Reconoce, pues, hoy y medita en tu corazón, que el Señor es el único Dios, allá arriba en el cielo, y aquí abajo en la tierra; no hay otro. Guarda los preceptos y mandamientos que te prescribo hoy, para que seas feliz, tú y tus hijos después ti, y prolongues tus días en el suelo que el Señor, tu Dios, te para siempre.»
Segunda lectura: Romanos 8, 14-17
Hermanos:
Los que se dejan llevar por el Espíritu de Dios, ésos son hijos de Dios.
Habéis recibido, no un espíritu de esclavitud, para recaer en el temor, sino un espíritu de hijos adoptivos, que nos hace gritar: «¡Abba!» (Padre).

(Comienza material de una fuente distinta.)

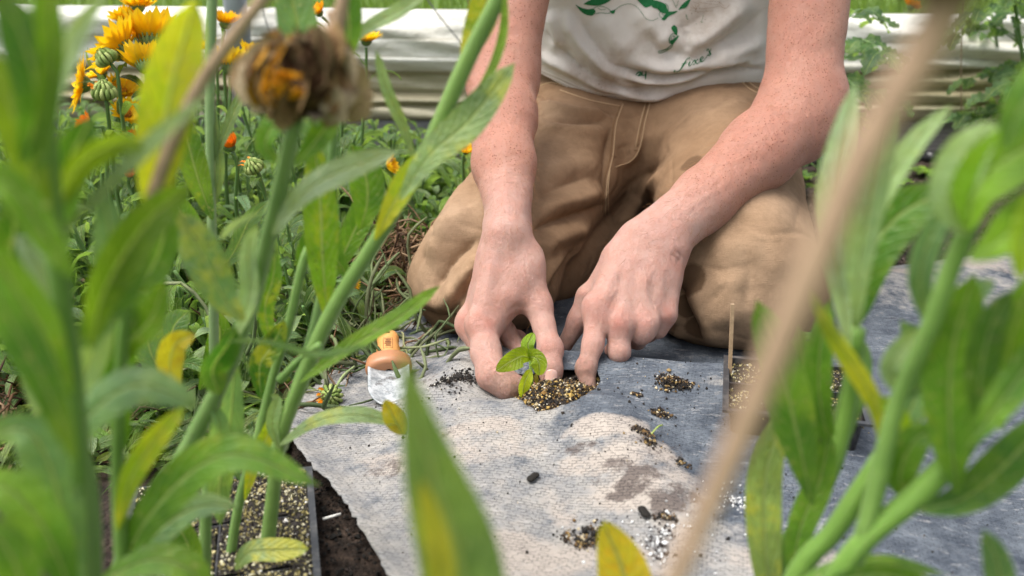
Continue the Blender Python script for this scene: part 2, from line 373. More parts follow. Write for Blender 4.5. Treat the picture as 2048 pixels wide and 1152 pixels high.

Ese Espíritu y nuestro espíritu dan un testimonio concorde: que somos hijos de Dios; y, si somos hijos, también herederos; herederos de Dios y coherederos con Cristo, ya que sufrimos con él para ser también con él glorificados.
Evangelio: Mateo 28, 16-20
En aquel tiempo, los once discípulos se fueron a Galilea, al monte que Jesús les había indicado.
Al verlo, ellos se postraron, pero algunos vacilaban.
Acercándose a ellos, Jesús les dijo:
– «Se me ha dado pleno poder en el cielo y en la tierra.
Id y haced discípulos de todos los pueblos, bautizándolos en el nombre del Padre y del Hijo y del Espíritu Santo; y enseñándoles a guardar todo lo que os he mandado.
Y sabed que yo estoy con vosotros todos los días, hasta el fin del mundo.»